Jon Rafman (B. 1981)
Jon Rafman (B. 1981)

Rv888, Finnmark, Norway - Google View

細節
Jon Rafman (B. 1981)
Rv888, Finnmark, Norway - Google View
archival pigment print on Hahnemühle paper mounted on aluminium
57 3/8 x 91 5/8in. (145.6 x 232.7cm.)
Executed in 2010. This work is one of two artist's proofs, aside from an edition of one.
來源
Acquired directly from the artist in 2012.
展覽
London, Saatchi Gallery, Project Rooms: Jon Rafman, 2012.
拍場告示
Please note that this work is one of two artist's proofs, aside from an edition of one.

拍品專文

The premise of Jon Rafman’s ongoing project The Nine Eyes of Google Street View is simple, but the results are beguiling.
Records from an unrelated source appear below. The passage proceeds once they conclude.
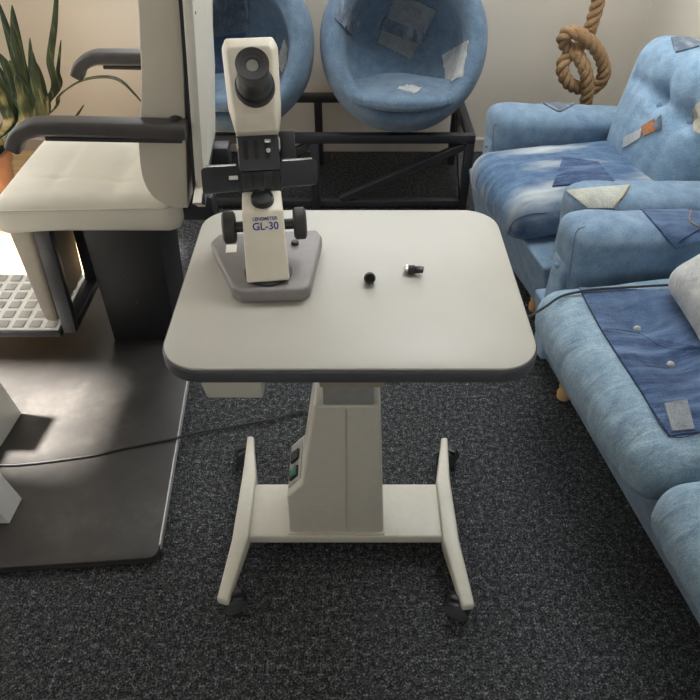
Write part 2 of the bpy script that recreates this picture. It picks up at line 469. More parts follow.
# back wall with an unseen window added above the seats for light
wx0, wx1, wz0, wz1 = -1.15, 1.15, 1.15, 2.35
bm = bmesh.new()
for a, b, c, d in ((XL - .2, wx0, 0, ZC), (wx1, 1.85, 0, ZC), (wx0, wx1, 0, wz0), (wx0, wx1, wz1, ZC)): add_box(bm, ((a + b) / 2, YB + .1, (c + d) / 2), (b - a, .2, d - c))
struct('wall_back', bm, 'wall')
def window(name, c, w, h, ax, parts=2):
    """framed panes; ax = 'x' (runs along X) or 'y'"""
    def P(a, z, t): return (c[0] + a, c[1] + t, c[2] + z) if ax == 'x' else (c[0] + t, c[1] + a, c[2] + z)
    def S(a, z, t): return (a, t, z) if ax == 'x' else (t, a, z)
    bm = bmesh.new()
    for s in (-1, 1):
        add_box(bm, P(s * (w / 2 - .03), 0, 0), S(.06, h, .07)); add_box(bm, P(0, s * (h / 2 - .03), 0), S(w - .12, .06, .07))
    for k in range(1, parts): add_box(bm, P(-w / 2 + w * k / parts, 0, 0), S(.05, h - .12, .07))
    fr = struct(name, bm, 'white_paint')
    g = bmesh.new(); add_box(g, P(0, 0, 0), S(w - .1, h - .1, .008)); obj('pane', g, 'glass', fr, smooth=False)
    return fr
window('added_window_back', ((wx0 + wx1) / 2, YB + .1, (wz0 + wz1) / 2), wx1 - wx0, wz1 - wz0, 'x', 3)
# left wall; unseen window, door and pier added to place sun and daylight
dy0, dy1, dz0, dz1 = 2.10, 2.48, .06, 2.15
vy0, vy1, vz0, vz1 = 1.18, 1.66, .75, 2.15
bm = bmesh.new()
def wl(y0, y1, z0, z1): add_box(bm, (XL - .1, (y0 + y1) / 2, (z0 + z1) / 2), (.2, y1 - y0, z1 - z0))
wl(YF, vy0, 0, ZC); wl(vy1, dy0, 0, ZC); wl(dy1, YB, 0, ZC); wl(vy0, vy1, 0, vz0); wl(vy0, vy1, vz1, ZC); wl(dy0, dy1, 0, dz0); wl(dy0, dy1, dz1, ZC)
struct('wall_left', bm, 'wall')
window('added_door_left', (XL - .1, (dy0 + dy1) / 2, (dz0 + dz1) / 2), dy1 - dy0, dz1 - dz0, 'y', 1)
window('added_window_left', (XL - .1, (vy0 + vy1) / 2, (vz0 + vz1) / 2), vy1 - vy0, vz1 - vz0, 'y', 1)
# right wall, slightly out of square
def RW(t, off, z): 
    a, b = Vector((1.345, 3.2, 0)), Vector((1.9, -2.5, 0)); d = (b - a).normalized(); n = Vector((-d.y, d.x, 0))
    p = a.lerp(b, t) + n * off; return Vector((p.x, p.y, z))
struct('wall_right', hexa([RW(-.03, 0, 0), RW(1, 0, 0), RW(1, .2, 0), RW(-.03, .2, 0)], [RW(-.03, 0, ZC), RW(1, 0, ZC), RW(1, .2, ZC), RW(-.03, .2, ZC)]), 'wall')
fx0, fx1, fz0, fz1 = -1.2, 1.2, .75, 2.1
bm = bmesh.new()
for a, b, c, d in ((-2.2, fx0, 0, ZC), (fx1, 2.4, 0, ZC), (fx0, fx1, 0, fz0), (fx0, fx1, fz1, ZC)): add_box(bm, ((a + b) / 2, YF - .1, (c + d) / 2), (b - a, .2, d - c))
struct('wall_front', bm, 'wall')
window('added_window_front', ((fx0 + fx1) / 2, YF - .1, (fz0 + fz1) / 2), fx1 - fx0, fz1 - fz0, 'x', 2)  # unseen window added behind the camera for frontal fill
bm = bmesh.new(); add_prism(bm, [(0, 0), (-.014, 0), (-.014, .062), (-.009, .07), (0, .07)], lambda p, t: (XL if t == 0 else 1.34, YB + p[0], p[1])); struct('baseboard_back', bm, 'skirting')
bm = bmesh.new(); add_prism(bm, [(0, 0), (-.014, 0), (-.014, .062), (-.009, .07), (0, .07)], lambda p, t: RW(.004 if t == 0 else .99, p[0], p[1])); struct('baseboard_right', bm, 'skirting')

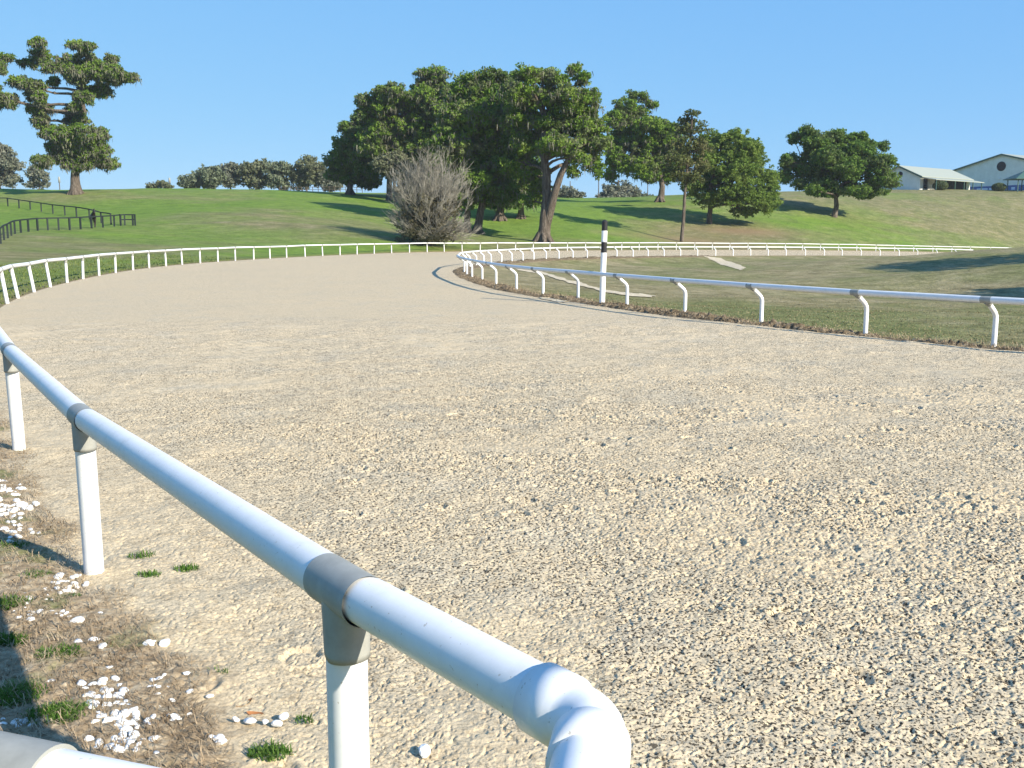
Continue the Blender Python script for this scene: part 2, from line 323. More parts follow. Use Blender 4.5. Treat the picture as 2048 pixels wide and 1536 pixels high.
# track
fr = np.linspace(0, 1, 14)
Xt = CEN[0]+(RIT+(ROT-RIT)*fr[:, None])*np.cos(TH); Yt = CEN[1]+(RIT+(ROT-RIT)*fr[:, None])*np.sin(TH); Zt = ZIT+(ZOT-ZIT)*fr[:, None]
track = mesh_np('track', np.stack([Xt, Yt, Zt], -1).reshape(-1, 3), quads(len(fr), NTH), M_SAND, smooth=True); track['kind'] = 'structure'
# infield
fi = 1-(np.linspace(0, 1, 100)**1.25); fi[-1] = .004
X = CEN[0]+RIT*fi[:, None]*np.cos(TH); Y = CEN[1]+RIT*fi[:, None]*np.sin(TH); Zz = height(X, Y); Zz[0] = ZIT
n1 = fbm(X*.11, Y*.07, 31); n2 = fbm(X*.5, Y*.3, 32); inset = RIT*(1-fi[:, None])
green = .22+1.6*(n1-.5)+1.0*(n2-.5)+.4*px_mask(1800, 30, 6, 2.5)+.25*px_mask(1300, 33, 6, 7); green = np.clip(green, 0, .7)
soil = np.clip(np.exp(-inset/.35)*.9, 0, 1)*(.5+n2)
sw = 0
infield = mesh_np('infield', np.stack([X, Y, Zz], -1).reshape(-1, 3), quads(len(fi), NTH), M_INF, smooth=True, attrs={'green': green, 'soil': np.clip(soil, 0, 1)}); infield['kind'] = 'structure'
# near, finely broken sand and verge
na, nr = 1300, 1500
AZ = np.radians(np.linspace(-36, 34, na)); RR = 2.9*np.exp(np.linspace(0, 1, nr)*math.log(27/2.9))
A, R_ = np.meshgrid(AZ, RR); x = R_*np.sin(A); y = R_*np.cos(A)
th, rr = polar(x, y); ro = np.interp(th, TO, RO); dout = rr-ro            # >0 outside the track edge
wob = (fbm(x*2.2, y*2.2, 41)-.5)*.9
verge = sm(-.16, .12, dout+wob*.55+.03-.16*sm(4, 6, R_))
g = height(x, y); fade = (1-sm(19, 26, R_))*sm(2.9, 3.05, R_)*sm(-36, -35, np.degrees(A))*(1-sm(33.2, 34, np.degrees(A)))
ri = np.interp(th, TI, RI); fade = fade*sm(0, .6, rr-ri+.0)
rough = .55+.6*sm(.35, .62, fbm(x*.55+3, y*.9, 43))
rough = rough*(.42+.6*sm(2.5, 5.5, x*.65+y*.6))
wx = x+(vn(x*14, y*14, 47)-.5)*.04; wy = y+(vn(x*14, y*14, 48)-.5)*.04
c1 = sm(.42, .66, vn(wx*74, wy*74, 44)); c2 = sm(.45, .8, vn(wx*130, wy*130, 45)); c3 = sm(.55, .85, vn(wx*34, wy*34, 46)); pit = sm(.66, .80, vn(wx*56+9, wy*56, 56))
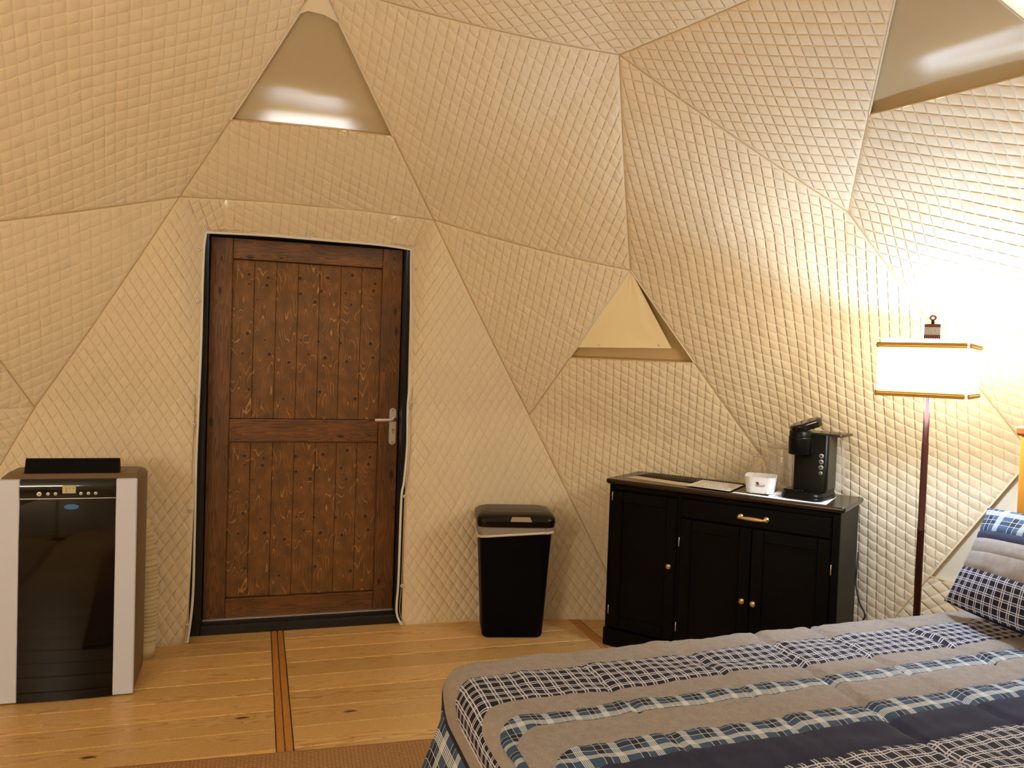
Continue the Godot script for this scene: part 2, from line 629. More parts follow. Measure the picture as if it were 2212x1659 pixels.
	M.binding = mat(rgb8(22, 24, 46), 0.85)
	M.mattress = mat(rgb8(225, 222, 215), 0.9)
	M.orange_pine = mat(rgb8(206, 138, 52), 0.35)
	M.orange_cap = mat(rgb8(170, 88, 34), 0.35)
	var j := jute_images()
	M.jute = textured(j[0], 0.9)
	M.jute.heightmap_enabled = true
	M.jute.heightmap_texture = tex(j[1])
	M.jute.heightmap_scale = 0.3
	M.cable = mat(rgb8(12, 12, 12), 0.5)

# ---------------------------------------------------------------- the dome
func sph(el: float, az: float, r := RAD) -> Vector3:
	var e := deg_to_rad(el)
	var a := deg_to_rad(az)
	return DOME + r * Vector3(cos(e) * sin(a), sin(e), -cos(e) * cos(a))

func hubs() -> void:
	# the hubs of a three-frequency dome that the photograph shows, where the lining really hangs
	V = {
		"A0": Vector3(-1.22, 1.122, -2.682), "A2": Vector3(1.228, 1.111, -2.726), "A3": Vector3(2.271, 0.965, -2.026), "A4": Vector3(2.80, 1.101, -0.931),
		"C0": Vector3(-1.574, 1.843, -2.208), "C1": Vector3(-0.597, 2.121, -2.491), "C2": Vector3(0.601, 2.115, -2.494), "C3": Vector3(1.561, 1.894, -2.187),
		"C4": Vector3(2.185, 2.106, -1.354), "C5": Vector3(2.564, 2.105, -0.197), "D0": Vector3(-0.032, 2.923, -1.847), "D1": Vector3(1.216, 2.744, -1.658),
		"D2": Vector3(1.782, 2.89, -0.628), "Dm1": Vector3(-1.211, 2.741, -1.666), "E1": Vector3(0.605, 3.378, -0.833),
		"F36": Vector3(1.769, 0, -2.449), "F60": Vector3(2.595, 0, -1.642), "F84": Vector3(2.978, 0, -0.318), "Fm36": Vector3(-1.732, 0, -2.384),
		"Am1": Vector3(-2.19, 1.075, -1.985), "F24": Vector3(1.163, 0, -2.595), "Fm24": Vector3(-0.925, 0, -2.493),
		"Jrt": Vector3(0.512, 1.976, -2.62), "Jrm": Vector3(0.518, 1.14, -2.62), "Jrb": Vector3(0.522, 0, -2.624),
		"Jlt": Vector3(-0.487, 1.983, -2.62), "Jlm": Vector3(-0.504, 1.092, -2.62), "Jlb": Vector3(-0.525, 0, -2.562),
	}

var SAG := {}                          # inward sag of an edge in metres; 0.02 where nothing is said
func sag_of(a: String, b: String) -> float:
	if SAG.has(a + b): return SAG[a + b]
	if SAG.has(b + a): return SAG[b + a]
	return 0.0 if a[0] in "JFT" or b[0] in "JFT" else 0.02

func tri_point(t: Array, b: Vector3) -> Vector3:
	var p: Vector3 = V[t[0]] * b.x + V[t[1]] * b.y + V[t[2]] * b.z
	var s := 4.0 * (sag_of(t[0], t[1]) * b.x * b.y + sag_of(t[1], t[2]) * b.y * b.z + sag_of(t[2], t[0]) * b.z * b.x)
	return p + (DOME - p).normalized() * s

func inward(t: Array) -> Vector3:
	var n: Vector3 = (V[t[1]] - V[t[0]]).cross(V[t[2]] - V[t[0]]).normalized()
	return n if n.dot(DOME + Vector3(0, 0.4, 0) - V[t[0]]) > 0 else -n

func puff(u: float, v: float) -> float:
	var a := absf(sin(PI * u))
	var b := absf(sin(PI * v))
	return 0.0046 * pow(a * b, 0.36) + 0.0007 * wrinkle.get_noise_2d(u * 7.0, v * 7.0) * sqrt(a * b) + 0.003 * wrinkle.get_noise_2d(u * 0.9 + 40, v * 0.9)

const SUB := [0.0, 0.09, 0.34, 0.66, 0.91]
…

Rafman scours Google Maps’ gigantic database of Street View images for the most unusual moments captured by its platoon of vehicles and their automated cameras; he finds snapshots of daily life that are by turns comical, touching, morbid and sublime. ‘I was fascinated by how powerfully Street View photographs can represent our contemporary experience,’ Rafman says, ‘the conflict they can express between an indifferent robotic camera and man’s search for connectedness and significance. The photos underscore the tension between an uncaring camera and man’s need to interpret his experience.’ In RV888, Finnmark, Norway, one of the most evocative images produced so far in the series, the complexity of this relationship between man, technology and the world outside is breathtakingly realised: as the edge of the northern Norwegian coast stretches out into the distance, we see a reindeer caught in full flight galloping away from Google’s car and its camera. With its overtones of hunting, the picture recapitulates centuries-old traditions of mankind’s struggle to gain mastery over nature through violence and art, recalling Renaissance hunt works like Paolo Uccello’s The Hunt in the Forest. Indeed, like Uccello’s study in the vanishing point, Rafman’s picture also has its ‘prey’ running into the horizon and away from the viewer in a potent symbol of the project at large: human beings’ desperate attempts to represent, and hence understand, a world that perpetually eludes them.